If you go West from downtown Tucson, you cross a mountain range and there you’ll find Gilbert Ray Campground, just South of Saguaro National Park and the Desert Museum. It’s about 20 minutes to drive to downtown, but on this side of the mountain range it’s hard to tell you’re anywhere near a large town. The Sonoran Desert sprawls away to the Southwest and it’s dark at night. For the first 5 nights of the drive home we’re going to park right here to hike the trails and keep looking for early spring flowers.


So, Sendona. Everyone’s heard about the beautiful red rock formations. Everyone says, “You have to see Sedona.” OK, sure. Let’s go to Sendona. We headed North, through Phoenix, which reminded us again why we don’t like Phoenix. Think LA sprawl, but without beaches to make it a little more bearable. Now, hearing all the warnings on RV sites about how traffic can be bad in Sedona, we found an RV spot to the South in Cottonwood, AZ. That way we could unhook the trailer and only have a short 19 mile drive into Sedona when we were ready to look around.

So first; the area around Sedona is remarkably beautiful. The red rock canyons and spires are amazing. But the town of Sedona is, like so many incredibly beautiful small places in the West, over run by the wealthy who want to to buy a cabin to “get in touch” with nature. In doing so, they ruin the place by building huge mansions. Some of these have designs that ape small cabin-like details but are exploded up many thousands of square feet. Others are garishly modern and clash with the surroundings. And, of course, it all drives up the price of everything, insuring no locals can live there any more. If your town’s primary real estate agent is Sotheby’s you have an affordability issue. Sedona is basically Vale or Aspen in Colorado, Sun Valley in Idaho or Jackson in Wyoming. There are lots of restaurants, bars and galleries and lots of places to buy a t-shirt or get your aura adjusted to the local “vortex.” And there are whole fleets of 8 passenger 4×4 jeeps (the largest fleet is painted Pepto Pink) that will let you see the red rock canyons without actually needing to hike. And Sedona has traffic that’s big city in nature.

So, should you go. Everyone has to decide that for themselves. We decided to adopt our “Yellowstone” strategy; go early, beat the tourists, get out early. We went in at 7:30am when there was no traffic, looked around at what the city had, said “Meh” and found a coffee shop on a side street that was open early. We found a spot for breakfast. We were driving North to Flagstaff by 10am….when stores were just opening and traffic was starting to build.

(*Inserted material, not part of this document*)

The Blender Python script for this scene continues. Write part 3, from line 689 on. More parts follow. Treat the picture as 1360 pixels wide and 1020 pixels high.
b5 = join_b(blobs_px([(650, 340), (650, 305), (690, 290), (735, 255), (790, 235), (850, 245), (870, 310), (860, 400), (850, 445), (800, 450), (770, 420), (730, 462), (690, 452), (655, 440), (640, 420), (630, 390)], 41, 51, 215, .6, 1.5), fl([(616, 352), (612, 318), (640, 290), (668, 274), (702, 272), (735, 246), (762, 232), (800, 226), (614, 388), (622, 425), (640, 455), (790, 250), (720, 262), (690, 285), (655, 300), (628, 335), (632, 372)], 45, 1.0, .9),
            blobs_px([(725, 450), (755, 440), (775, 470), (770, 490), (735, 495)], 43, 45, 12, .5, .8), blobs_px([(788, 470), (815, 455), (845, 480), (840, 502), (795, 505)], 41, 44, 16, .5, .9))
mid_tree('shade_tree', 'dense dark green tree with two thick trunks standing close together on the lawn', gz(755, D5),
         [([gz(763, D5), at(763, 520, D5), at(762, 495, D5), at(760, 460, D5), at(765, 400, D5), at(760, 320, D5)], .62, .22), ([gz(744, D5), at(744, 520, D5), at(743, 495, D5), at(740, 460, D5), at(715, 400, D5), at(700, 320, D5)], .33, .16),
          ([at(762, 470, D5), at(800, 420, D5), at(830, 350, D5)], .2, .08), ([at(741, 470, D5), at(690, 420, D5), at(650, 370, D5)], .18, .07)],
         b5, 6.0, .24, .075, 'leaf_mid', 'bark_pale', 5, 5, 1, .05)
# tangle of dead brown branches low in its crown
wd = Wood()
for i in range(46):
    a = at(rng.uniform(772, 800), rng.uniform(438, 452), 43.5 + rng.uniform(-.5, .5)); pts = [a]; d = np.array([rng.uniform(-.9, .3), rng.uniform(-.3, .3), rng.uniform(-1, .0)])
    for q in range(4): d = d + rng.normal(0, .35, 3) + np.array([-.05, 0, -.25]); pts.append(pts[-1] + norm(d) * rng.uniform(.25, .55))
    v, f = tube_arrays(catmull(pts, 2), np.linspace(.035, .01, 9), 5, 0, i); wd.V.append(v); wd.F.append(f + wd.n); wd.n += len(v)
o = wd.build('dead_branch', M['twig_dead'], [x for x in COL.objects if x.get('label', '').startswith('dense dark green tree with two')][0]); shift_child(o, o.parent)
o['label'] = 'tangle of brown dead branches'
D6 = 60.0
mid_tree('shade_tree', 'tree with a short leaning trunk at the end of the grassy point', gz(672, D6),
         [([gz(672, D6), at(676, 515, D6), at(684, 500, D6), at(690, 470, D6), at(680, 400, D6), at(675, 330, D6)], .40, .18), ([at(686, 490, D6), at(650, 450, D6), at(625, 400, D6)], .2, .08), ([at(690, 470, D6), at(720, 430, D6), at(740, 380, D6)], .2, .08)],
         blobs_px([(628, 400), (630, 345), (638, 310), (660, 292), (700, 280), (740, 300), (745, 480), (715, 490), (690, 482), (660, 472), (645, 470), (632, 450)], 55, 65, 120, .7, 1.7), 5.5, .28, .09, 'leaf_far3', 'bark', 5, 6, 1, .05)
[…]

I don’t mean to be overly harsh. This area of Arizona is lovely and we’re going to go back to do more exploring. It’s just going to be in Cottonwood, Jerome, in the mountains that ring the area, and down towards Prescott. There is lots to see and lots to do. Trails to hike or bike. Cute little towns to visit. In fact, we stayed a night longer in the area than planned….and that made our next stop North much harder


Heading North we skirted Flagstaff and headed for the Vermillion Cliff’s National Monument. We had planned to arrive on Thursday, get lucky, and find a spot in the first come first served campground at Lee’s Ferry over the Colorado River. That was the plan. But by staying an extra day in Cottonwood we ended up arriving on a Friday. Bad call. No room at the inn. So we stopped, took in the sweeping views of this stunning national monument….and promised ourselves we’d come back with better planning.


On to Utah, where all the glorious weather was bringing out the 4×4 Off Road crowd. It was hard to find a spot to stop, so in the end we got a room in Panguitch for the night, then drove up in the Provo area for a few nights rest on the shores of Utah Lake. Then it was North…to Corral Creek Ranch and the family in Fairfield for a few days. Camas county in Idaho is always a welcome second home. It’s also where we found the solution to Mom’s “Dog” problem. She’d been bugging us for weeks to find her new dog. So in Fairfield we found a breeder…and put in the order. But not just for one….for two. Can’t have just one Corgi. Besides…mom always liked big dogs. So I told her two corgis together made up one big dog. They should be born this summer and we’ll come down to bring them home at 13 weeks.


After that it was on to Oregon. We headed due West this time to allow for a stop in Eugene to see Milly, Judy and Suzy. We camped and boondocked along the way taking three days to do the trip we used to bomb straight through….when we were young and had no time.

We found a great camping site out at Fern Ridge Reservoir. From there it was just a short 20 minute drive into see the family in town. After that, we took off for the coast, camping around Tillamook, wearing long pants and shoes again, buying cheese, and remembering how nice moisture is for the skin.

After a quick night stop to see my brother Dennis, his wife Carol, and their brood near Astoria we were finally ready to sing the song and cross the Columbia River back into Washington State.

Of course on the drive North on I-5 when I pulled over at a rest stop….we had our first raindrops of the trip. Welcome home indeed.